Lo que quiere expresar es que, normalmente, y
salvo esas excepciones de trayectoria en flecha, propia de niños angélicos y
jóvenes purísimos, que también los hay, la vivencia más común de ese pueblo de
a pie que somos los demás es la de hacer camino con los vaivenes de un
carromato desvencijado. Y la de necesitar volver al hogar del que nos habíamos
alejado para sentirnos, otra vez, dentro de ese hueco acogedor del Padre que
nos estaba esperando y hundirnos en él como en un útero que nos recrea y nos
hace nacer de nuevo.
Al que sabe de eso, también la oración se le
convierte en un "cántico nuevo", porque ahora brota del corazón de
alguien a quien "se le ha perdonado mucho" (Lc 7,47).
La historia de muchos de nosotros está marcada
por las huellas de habernos marchado a tierras lejanas y haber dejado atrás el
Padrenuestro. Nos hemos gastado la herencia en "hacernos un nombre"
(cf. Gen 11,4) para llevarlo entre las manos como la estatuilla de oro de un
"Oscar"; pero, a la larga, resulta incómodo llevar siempre las manos
ocupadas en protegerlo y, además, con el paso del tiempo, se ha oxidado y todos
se han dado cuenta de que era de pura hojalata. Hemos traficado y batallado por
nuestra propia perfección o por afirmarnos a fuerza de saber, poder o tener, y
al final, ese pequeño reino se nos ha quedado tan estrecho y oscuro como un
patio de vecindad. Hemos probado a qué sabe el pan que se busca con ansiedad o
que se retiene con avidez, y el estómago se nos ha quedado vacío. Hemos hecho
sesiones de dinámica de grupo y nos sabemos de memoria toda la teoría de las
relaciones humanas, pero seguimos fallando en eso de dejar a los otros abierto
el futuro, en ese antiguo gesto de perdonar. Hemos caído en casi todas las
tentaciones, porque no nos pareció necesario aceptar humildemente que solos no
éramos capaces de vencerlas.
Hemos probado a repetir mantras, a poner la
mente en alfa, a sentarnos, con indecibles penurias, en la postura de loto...
Pero tenemos que reconocer que aún no hemos aprendido a orar. Y ese momento
puede ser precisamente aquél en que la gracia nos dé alcance porque nos
sentimos empujados de nuevo hacia el Padrenuestro.

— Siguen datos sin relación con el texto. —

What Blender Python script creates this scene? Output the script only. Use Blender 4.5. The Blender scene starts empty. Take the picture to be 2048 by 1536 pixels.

Volvemos con los pies llenos de polvo y de
cicatrices, con las manos y la mochila vacías y el corazón mucho más
silencioso. Las palabras del Padrenuestro siguen ahí para nosotros,
esperándonos como los muros familiares de la casa paterna o el río de nuestra
infancia.
Podemos volver a pedir a Jesús desde lo hondo
de nuestra pobreza: "Enséñanos a orar...". Y él volverá a
respondernos, como si fuera la primera vez: "Cuando oréis, decid: Padre
nuestro...". Alguien nos pondrá entonces un vestido de fiesta, un anillo y
unas sandalias nuevas. Y entraremos en casa para comenzar el banquete.